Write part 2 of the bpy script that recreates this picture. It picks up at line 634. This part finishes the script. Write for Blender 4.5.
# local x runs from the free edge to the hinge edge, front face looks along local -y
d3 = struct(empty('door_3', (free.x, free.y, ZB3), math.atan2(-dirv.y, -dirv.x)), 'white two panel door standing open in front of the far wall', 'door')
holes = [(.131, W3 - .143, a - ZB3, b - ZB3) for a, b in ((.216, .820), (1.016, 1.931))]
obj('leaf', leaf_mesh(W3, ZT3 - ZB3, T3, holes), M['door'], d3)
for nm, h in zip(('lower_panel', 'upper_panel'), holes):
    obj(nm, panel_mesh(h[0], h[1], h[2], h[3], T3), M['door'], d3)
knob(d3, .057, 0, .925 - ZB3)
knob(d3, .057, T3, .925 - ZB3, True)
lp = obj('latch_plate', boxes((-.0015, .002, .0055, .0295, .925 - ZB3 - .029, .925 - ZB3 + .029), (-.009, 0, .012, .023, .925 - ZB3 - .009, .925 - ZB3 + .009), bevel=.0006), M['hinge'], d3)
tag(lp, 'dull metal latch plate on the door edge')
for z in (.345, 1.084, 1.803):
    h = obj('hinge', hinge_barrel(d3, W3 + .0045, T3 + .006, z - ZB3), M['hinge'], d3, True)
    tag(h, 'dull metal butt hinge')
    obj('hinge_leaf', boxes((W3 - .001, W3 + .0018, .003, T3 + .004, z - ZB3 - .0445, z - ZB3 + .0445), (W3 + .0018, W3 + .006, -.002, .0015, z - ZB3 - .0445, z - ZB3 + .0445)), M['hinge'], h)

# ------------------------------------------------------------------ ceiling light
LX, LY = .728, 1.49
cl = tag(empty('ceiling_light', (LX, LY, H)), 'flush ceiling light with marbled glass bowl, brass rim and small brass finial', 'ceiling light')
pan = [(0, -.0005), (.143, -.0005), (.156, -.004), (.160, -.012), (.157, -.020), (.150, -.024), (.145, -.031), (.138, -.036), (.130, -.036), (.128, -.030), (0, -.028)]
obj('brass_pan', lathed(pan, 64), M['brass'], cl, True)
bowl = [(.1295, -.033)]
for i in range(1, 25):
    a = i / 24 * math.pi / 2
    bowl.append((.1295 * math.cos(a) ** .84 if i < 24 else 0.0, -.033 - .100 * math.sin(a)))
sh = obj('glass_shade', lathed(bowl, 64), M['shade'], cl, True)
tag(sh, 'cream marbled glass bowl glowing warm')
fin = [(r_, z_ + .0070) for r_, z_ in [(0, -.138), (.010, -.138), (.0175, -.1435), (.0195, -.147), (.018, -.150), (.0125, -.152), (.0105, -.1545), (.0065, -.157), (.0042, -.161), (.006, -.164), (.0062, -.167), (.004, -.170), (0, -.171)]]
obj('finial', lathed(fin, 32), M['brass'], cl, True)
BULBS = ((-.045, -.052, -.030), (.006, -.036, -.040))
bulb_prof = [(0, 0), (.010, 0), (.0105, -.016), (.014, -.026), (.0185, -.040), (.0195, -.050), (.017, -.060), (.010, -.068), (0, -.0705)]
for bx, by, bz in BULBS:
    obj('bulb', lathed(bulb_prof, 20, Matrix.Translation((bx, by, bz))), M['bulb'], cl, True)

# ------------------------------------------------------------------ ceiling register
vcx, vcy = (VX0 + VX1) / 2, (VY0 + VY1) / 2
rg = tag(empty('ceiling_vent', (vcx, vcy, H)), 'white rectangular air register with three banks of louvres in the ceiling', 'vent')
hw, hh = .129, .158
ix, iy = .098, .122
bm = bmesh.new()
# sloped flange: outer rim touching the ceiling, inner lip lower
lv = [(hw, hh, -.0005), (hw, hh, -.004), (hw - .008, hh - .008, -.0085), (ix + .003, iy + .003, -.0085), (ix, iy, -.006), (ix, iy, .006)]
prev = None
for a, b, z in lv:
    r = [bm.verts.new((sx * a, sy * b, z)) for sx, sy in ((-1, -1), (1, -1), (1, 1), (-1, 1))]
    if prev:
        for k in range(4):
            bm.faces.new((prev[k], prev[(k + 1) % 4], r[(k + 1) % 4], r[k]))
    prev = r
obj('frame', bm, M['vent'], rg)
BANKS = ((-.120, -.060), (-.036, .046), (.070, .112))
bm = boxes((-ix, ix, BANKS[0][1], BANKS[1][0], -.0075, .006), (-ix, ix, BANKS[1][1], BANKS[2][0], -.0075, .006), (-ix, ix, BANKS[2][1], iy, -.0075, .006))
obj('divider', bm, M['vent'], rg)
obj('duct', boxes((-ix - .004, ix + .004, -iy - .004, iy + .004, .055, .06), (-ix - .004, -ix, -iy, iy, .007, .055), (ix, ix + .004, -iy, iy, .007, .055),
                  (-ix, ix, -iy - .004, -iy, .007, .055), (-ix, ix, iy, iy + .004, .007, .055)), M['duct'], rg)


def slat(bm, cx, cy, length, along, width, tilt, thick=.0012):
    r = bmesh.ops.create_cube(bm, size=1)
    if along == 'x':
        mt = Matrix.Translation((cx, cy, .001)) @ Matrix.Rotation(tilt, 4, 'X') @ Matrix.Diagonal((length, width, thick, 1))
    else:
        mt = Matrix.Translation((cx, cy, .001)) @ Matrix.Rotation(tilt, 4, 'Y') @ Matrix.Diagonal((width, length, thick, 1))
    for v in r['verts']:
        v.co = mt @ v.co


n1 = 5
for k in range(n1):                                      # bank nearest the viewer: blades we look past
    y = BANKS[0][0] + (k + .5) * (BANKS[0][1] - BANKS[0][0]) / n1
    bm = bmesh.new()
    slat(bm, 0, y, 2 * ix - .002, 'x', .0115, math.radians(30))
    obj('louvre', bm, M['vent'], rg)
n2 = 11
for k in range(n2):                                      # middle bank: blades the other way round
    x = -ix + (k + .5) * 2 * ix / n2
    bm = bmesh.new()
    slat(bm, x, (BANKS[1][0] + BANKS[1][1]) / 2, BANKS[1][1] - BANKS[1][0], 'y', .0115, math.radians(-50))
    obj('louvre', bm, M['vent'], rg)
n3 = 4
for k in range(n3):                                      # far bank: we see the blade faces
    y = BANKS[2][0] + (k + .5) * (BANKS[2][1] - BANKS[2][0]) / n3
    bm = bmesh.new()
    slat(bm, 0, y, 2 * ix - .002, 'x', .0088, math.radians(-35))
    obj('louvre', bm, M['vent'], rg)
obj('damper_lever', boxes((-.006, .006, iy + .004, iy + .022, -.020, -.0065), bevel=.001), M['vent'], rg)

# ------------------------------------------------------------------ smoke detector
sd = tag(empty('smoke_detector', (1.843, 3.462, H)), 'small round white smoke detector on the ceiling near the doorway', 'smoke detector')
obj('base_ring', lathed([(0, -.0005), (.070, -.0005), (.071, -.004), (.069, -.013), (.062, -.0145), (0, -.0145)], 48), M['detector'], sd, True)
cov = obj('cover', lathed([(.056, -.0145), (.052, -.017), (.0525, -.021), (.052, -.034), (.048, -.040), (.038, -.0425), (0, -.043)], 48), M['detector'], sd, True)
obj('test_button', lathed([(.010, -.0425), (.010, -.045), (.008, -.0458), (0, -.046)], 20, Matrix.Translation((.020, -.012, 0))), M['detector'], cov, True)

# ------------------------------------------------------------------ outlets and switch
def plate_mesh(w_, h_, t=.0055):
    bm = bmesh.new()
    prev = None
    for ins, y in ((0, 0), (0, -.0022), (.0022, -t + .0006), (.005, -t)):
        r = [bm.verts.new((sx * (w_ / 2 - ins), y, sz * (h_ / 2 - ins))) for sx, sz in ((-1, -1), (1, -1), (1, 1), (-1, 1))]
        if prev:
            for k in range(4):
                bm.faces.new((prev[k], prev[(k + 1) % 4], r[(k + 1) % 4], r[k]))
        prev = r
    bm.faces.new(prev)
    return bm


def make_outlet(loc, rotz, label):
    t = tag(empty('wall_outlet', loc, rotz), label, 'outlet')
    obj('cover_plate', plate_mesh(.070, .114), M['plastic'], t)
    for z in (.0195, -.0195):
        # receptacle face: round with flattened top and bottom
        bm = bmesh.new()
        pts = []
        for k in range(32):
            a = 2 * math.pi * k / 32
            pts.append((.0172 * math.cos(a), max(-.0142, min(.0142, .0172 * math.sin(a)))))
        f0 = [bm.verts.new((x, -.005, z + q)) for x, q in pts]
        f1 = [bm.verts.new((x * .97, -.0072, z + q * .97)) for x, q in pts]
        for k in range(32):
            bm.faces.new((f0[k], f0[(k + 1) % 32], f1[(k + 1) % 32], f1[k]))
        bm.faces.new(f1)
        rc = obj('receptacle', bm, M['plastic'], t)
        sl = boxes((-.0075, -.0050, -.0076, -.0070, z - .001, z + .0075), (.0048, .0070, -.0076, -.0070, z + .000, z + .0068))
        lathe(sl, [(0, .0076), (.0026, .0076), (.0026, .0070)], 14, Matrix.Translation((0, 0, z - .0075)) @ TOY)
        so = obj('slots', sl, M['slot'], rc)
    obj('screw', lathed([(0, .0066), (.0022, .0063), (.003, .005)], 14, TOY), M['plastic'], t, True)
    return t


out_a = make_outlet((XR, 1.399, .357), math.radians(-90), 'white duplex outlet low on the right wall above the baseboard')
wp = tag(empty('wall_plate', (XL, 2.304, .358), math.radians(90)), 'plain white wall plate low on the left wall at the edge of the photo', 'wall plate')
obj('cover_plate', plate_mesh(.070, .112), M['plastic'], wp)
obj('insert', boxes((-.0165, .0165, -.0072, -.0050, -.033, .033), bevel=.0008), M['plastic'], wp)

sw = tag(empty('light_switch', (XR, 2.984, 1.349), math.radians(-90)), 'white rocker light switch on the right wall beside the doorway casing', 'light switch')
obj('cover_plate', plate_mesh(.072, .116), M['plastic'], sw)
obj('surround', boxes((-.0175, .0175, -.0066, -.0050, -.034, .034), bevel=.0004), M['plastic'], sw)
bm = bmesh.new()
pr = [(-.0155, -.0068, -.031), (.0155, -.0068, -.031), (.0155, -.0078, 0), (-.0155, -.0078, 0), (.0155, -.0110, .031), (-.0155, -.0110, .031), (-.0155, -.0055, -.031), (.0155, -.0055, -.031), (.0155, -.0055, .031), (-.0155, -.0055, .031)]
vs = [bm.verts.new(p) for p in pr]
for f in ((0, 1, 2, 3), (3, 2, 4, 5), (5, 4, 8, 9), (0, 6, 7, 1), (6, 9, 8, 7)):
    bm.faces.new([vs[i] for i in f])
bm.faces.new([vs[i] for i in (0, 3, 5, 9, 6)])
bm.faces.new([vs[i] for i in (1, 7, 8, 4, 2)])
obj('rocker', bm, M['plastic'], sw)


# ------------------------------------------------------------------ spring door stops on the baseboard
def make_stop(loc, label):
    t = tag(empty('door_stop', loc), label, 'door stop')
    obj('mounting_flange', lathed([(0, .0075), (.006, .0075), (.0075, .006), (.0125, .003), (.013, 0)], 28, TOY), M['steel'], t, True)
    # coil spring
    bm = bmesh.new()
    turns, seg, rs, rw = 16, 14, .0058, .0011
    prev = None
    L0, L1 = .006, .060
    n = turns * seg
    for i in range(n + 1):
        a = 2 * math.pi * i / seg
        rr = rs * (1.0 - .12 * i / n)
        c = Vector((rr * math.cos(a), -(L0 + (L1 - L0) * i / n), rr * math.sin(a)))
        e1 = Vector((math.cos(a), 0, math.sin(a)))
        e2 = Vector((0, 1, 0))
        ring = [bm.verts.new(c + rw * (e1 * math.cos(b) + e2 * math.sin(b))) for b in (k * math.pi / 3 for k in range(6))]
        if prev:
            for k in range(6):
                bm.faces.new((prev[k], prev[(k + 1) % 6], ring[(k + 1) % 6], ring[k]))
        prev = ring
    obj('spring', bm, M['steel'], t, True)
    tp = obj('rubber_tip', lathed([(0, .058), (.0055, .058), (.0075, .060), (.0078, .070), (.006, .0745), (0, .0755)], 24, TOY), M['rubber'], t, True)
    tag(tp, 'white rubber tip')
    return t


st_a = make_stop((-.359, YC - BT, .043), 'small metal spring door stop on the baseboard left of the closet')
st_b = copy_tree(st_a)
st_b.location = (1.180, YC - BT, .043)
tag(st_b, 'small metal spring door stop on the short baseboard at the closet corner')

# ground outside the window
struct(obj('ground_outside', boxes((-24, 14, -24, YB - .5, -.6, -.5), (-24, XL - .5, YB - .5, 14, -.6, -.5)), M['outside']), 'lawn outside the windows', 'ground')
***
§ What needs to be done
Beginning at the top of the data, please return every line until and including the line containing "obj('hinge_leaf', boxes((W3 - .001, W3", copied exactly, and nothing past it.

§ Full response
Write part 2 of the bpy script that recreates this picture. It picks up at line 634. This part finishes the script. Write for Blender 4.5.
# local x runs from the free edge to the hinge edge, front face looks along local -y
d3 = struct(empty('door_3', (free.x, free.y, ZB3), math.atan2(-dirv.y, -dirv.x)), 'white two panel door standing open in front of the far wall', 'door')
holes = [(.131, W3 - .143, a - ZB3, b - ZB3) for a, b in ((.216, .820), (1.016, 1.931))]
obj('leaf', leaf_mesh(W3, ZT3 - ZB3, T3, holes), M['door'], d3)
for nm, h in zip(('lower_panel', 'upper_panel'), holes):
    obj(nm, panel_mesh(h[0], h[1], h[2], h[3], T3), M['door'], d3)
knob(d3, .057, 0, .925 - ZB3)
knob(d3, .057, T3, .925 - ZB3, True)
lp = obj('latch_plate', boxes((-.0015, .002, .0055, .0295, .925 - ZB3 - .029, .925 - ZB3 + .029), (-.009, 0, .012, .023, .925 - ZB3 - .009, .925 - ZB3 + .009), bevel=.0006), M['hinge'], d3)
tag(lp, 'dull metal latch plate on the door edge')
for z in (.345, 1.084, 1.803):
    h = obj('hinge', hinge_barrel(d3, W3 + .0045, T3 + .006, z - ZB3), M['hinge'], d3, True)
    tag(h, 'dull metal butt hinge')
    obj('hinge_leaf', boxes((W3 - .001, W3 + .0018, .003, T3 + .004, z - ZB3 - .0445, z - ZB3 + .0445), (W3 + .0018, W3 + .006, -.002, .0015, z - ZB3 - .0445, z - ZB3 + .0445)), M['hinge'], h)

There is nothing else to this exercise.